Il n’y aura pas de nouveau jeu d’ici 2025 mais l’offre existante sera retravaillée. Dès septembre, nous allons renforcer le dispositif sur les Super Samedis et mettre également des boosters sur le jeu Simple, ce qui est nouveau. Nous retravaillons aussi le Simple dans son ensemble avec le lancement de la formule Spot sur le Simple. Agir ainsi nous permet d’avoir un impact immédiat sur nos clients.
Les difficultés du PMU ne viennent-elles pas aussi de l’échec de la Question du jour ou du Big5 ?
Pour l’instant, il n’est question d’arrêter ni l’un ni l’autre. La Question du jour est pénalisée par des conditions réglementaires trop restrictives. Nous discutons avec l’ANJ pour les améliorer. Pour ce qui est du Big5, je rappellerai que ce jeu vertical était très demandé par les parieurs. Nous n’avons pas toujours les masses suffisantes. Mais nous voulons laisser du temps à ce produit.
Il y a trois semaines, le PMU annonçait la fin des GPI (les grands parieurs internationaux) sur le Quinté +. Un premier effet est-il visible ?
Les GPI gagnaient tellement au Quinté+ que la situation devenait intolérable. Depuis cette mesure au 1er août dernier, nous avons eu en quelques jours un gagnant à 2,6 M€ et un autre à 700.000 €. Cela faisait des années que nous n’avions pas connu cela. Il a fallu du courage pour prendre cette décision, car les GPI rapportent à la filière. Ils représentent près de 10 % de ce que l’on verse aux maisons mères, d’où les inquiétudes légitimes lorsque nous avons estimé qu’il était nécessaire de se passer d’eux. Les GPI restent présents sur les autres jeux que le Quinté +, mais nous sommes vigilants.
« Notre marque est incroyable mais pas assez attractive auprès des jeunes »
Quelle est l’image du PMU dans la société française ?
Le PMU est connu de tous les Français. Notre marque est incroyable, mais elle n’est pas assez attractive auprès des jeunes générations. Nous bénéficions cependant de beaucoup de soutien politique et institutionnel grâce à nos 240 hippodromes et au maillage de nos 14.000 points de vente. Et plus largement, notre modèle mutuel sert de référence à l’étranger. Nous avons donc de beaux atouts.
Ces dernières années, le PMU avait alerté les maisons mères sur les courses creuses. Les équipes opérationnelles ont travaillé depuis sur le sujet. En matière d’enjeux, cela s’est-il ressenti ?

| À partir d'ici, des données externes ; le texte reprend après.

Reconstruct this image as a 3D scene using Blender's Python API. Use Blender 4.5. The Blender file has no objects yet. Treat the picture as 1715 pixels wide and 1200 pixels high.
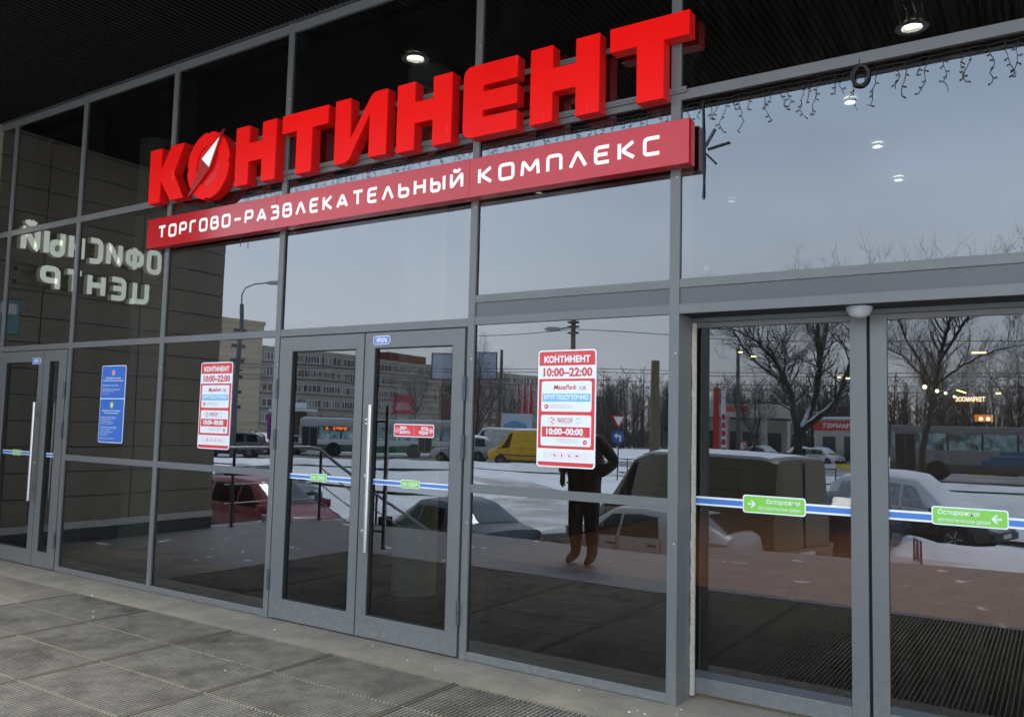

Le travail sur l’optimisation du nombre de partants a porté ses fruits. Il a rapporté près de 100 M€ d’enjeux. Je suis convaincu que cela peut nous permettre de gagner encore davantage. Aujourd’hui, nous savons que lorsque nous sommes en mesure de proposer des courses à quinze ou seize partants, les parieurs répondent présent.